NASHUA – Nashua High School boys soccer coach Tom Bellen kept waiting to see the team he knew he had on Saturday at Stellos Stadium.

It showed up just in time, as the Panthers were aggressive in the first overtime and Michael Esposito buried an open shot during a flurry that gave Division I’s top seed a 2-1 quarterfinal victory over No. 8 Exeter.

“Sometimes you peak at the wrong time, we’ve got to rebuild to get to where we were,” Bellen said, his team now 15-1-1. “We tend to defend too much when we get up instead of getting after it. Overtime, we said, let’s get after it. I didn’t want PKs’, let’s get after it, let’s go forward, let’s do what we do, and we had three chances right away when we buried that other one.”

Esposito got the ball kicked out to him and he wasted no time letting it go after scorers Kevin Araujo and Damien Rodriguez each missed great opportunities during the same possession.

“It was the first half of overtime and we came out much stronger than we did the rest of the game,” Esposito said. “We knew the first two halves we weren’t at our best at all. We knew we had to do something, make something happen. The ball came out to me – I was looking for the bottom right corner, where the goal went. That’s a keeper’s weak side, especially there, the keeper (Exeter’s Brendan Michael) didn’t have an angle to see it.”

South was on the ropes. Exeter had dominated play for the most part, putting the Panthers back on their heels even though they had a 1-0 lead on a rocket goal by Araujo about 15 minutes into the first half. They were making life miserable for South keeper Antonio Pancine (10 saves), and thought they’d get more than a goal, for sure.

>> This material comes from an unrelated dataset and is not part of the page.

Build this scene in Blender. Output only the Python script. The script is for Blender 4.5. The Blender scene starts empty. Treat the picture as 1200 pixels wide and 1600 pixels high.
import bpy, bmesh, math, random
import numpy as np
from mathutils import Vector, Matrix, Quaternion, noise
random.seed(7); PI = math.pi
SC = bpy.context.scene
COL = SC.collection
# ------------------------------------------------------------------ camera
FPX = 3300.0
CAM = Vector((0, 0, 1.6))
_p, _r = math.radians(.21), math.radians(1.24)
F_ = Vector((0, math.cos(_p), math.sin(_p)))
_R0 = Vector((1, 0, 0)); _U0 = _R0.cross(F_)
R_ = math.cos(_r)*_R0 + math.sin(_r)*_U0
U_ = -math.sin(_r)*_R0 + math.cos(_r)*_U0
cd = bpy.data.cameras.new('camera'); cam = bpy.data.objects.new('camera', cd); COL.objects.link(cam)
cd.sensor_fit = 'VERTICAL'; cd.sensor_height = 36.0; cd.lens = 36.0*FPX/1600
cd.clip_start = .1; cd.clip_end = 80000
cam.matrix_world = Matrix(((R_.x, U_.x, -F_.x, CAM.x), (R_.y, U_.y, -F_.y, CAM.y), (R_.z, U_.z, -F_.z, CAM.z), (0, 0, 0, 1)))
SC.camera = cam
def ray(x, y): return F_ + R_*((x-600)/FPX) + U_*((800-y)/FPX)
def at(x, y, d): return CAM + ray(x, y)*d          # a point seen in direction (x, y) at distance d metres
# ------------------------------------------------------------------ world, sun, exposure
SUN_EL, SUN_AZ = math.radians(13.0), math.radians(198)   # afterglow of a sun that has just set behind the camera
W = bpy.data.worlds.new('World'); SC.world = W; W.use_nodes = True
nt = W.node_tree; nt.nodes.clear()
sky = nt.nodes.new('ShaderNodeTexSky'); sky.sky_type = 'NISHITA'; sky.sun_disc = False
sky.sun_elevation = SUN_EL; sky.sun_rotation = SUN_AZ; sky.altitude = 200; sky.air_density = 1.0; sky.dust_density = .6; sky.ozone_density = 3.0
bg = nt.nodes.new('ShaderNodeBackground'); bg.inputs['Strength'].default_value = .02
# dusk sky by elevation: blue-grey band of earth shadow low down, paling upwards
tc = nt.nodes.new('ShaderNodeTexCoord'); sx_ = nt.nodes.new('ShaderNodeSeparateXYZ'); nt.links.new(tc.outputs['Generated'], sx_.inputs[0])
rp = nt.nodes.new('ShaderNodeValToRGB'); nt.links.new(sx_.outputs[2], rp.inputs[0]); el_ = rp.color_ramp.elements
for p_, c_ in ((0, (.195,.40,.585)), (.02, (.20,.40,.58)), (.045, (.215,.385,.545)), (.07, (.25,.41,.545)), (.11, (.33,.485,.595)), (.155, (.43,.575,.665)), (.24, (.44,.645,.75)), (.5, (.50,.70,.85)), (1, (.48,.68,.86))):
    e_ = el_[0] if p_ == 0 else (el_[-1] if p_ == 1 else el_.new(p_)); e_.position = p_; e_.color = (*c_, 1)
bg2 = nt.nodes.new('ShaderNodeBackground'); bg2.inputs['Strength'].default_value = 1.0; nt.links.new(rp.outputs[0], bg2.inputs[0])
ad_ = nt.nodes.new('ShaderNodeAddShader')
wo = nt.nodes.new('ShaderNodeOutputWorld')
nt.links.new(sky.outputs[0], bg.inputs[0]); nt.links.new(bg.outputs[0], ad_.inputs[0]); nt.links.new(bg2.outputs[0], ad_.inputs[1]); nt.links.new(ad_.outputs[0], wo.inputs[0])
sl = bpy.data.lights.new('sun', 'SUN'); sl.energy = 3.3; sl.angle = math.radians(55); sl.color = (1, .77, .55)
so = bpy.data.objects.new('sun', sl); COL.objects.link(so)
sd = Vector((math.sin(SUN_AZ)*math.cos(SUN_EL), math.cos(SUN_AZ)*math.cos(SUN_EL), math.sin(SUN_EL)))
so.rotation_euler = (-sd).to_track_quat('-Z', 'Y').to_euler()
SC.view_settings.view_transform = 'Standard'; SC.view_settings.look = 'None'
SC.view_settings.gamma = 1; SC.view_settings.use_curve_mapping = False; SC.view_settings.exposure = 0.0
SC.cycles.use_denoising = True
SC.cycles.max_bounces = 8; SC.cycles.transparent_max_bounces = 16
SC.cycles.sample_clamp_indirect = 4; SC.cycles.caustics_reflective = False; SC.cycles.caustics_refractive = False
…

“A hundred percent, it’s the way soccer goes sometimes,” Exeter coach Dan Curran said, his team finishing up at 10-5-3. “And I felt that if there’s any consolation in this game I’m now sure outside of getting the goal there’s much more we could have done today.

“I wish we had five more minutes. When we were going this way again I was like ‘Oh God, I just hope we can hold on for 10. When we were going with with the wind we were flying, had them locked in and had some real good opportunities.”

And one of those was the game-tying goal, coming off a corner in the 61st minute off the foot of Sean Haugh. Darren Grant, a junior defender, was able to body the ball home.

“Ninety nine times that ball ends up squirting out of bounds, but this time he gets the ball,” Curran said. “We’ve got some big boys, and I felt like corner after corner one of these guys is going to get to it and get it in.”

It was an eye-opener for the Panthers, who face No. 4 Windham in the semis Wednesday at Manchester Memorial at 6 :15 p.m.

“We’re still young, so I think for these guys, first playoff game, trying to figure out the intensity level, what you’re going to do, the intensity level, how fast is the game, how teams are really up against us most of the season,” Bellen said. “We’re the one-seed, so people want to take us down.”

So it’s up to players like Esposito to come through.

“He’s come up huge this year, he’s got 15 goals now, and he’s an All-State player in my book, and he makes those big ones,”Bellen said. “He’s had big goals all year against good teams, and there’s none bigger than that.”

Then there was Pancine, who stopped a breakaway late in regulation and paid a physical price for it thriving in pain and not getting a stoppage. And he got back up and made another.

“Got to be plus-one a game, and that’s his plus-one, just don’t give up anything you’re not supposed to,” Bellen said. “That was his plus one and he saved us. …

Survive and advance is what the tournament is all about.

“The bar’s been raised,” Bellen said. “Now they needed that little taste of pressure … Now I think they understand it.”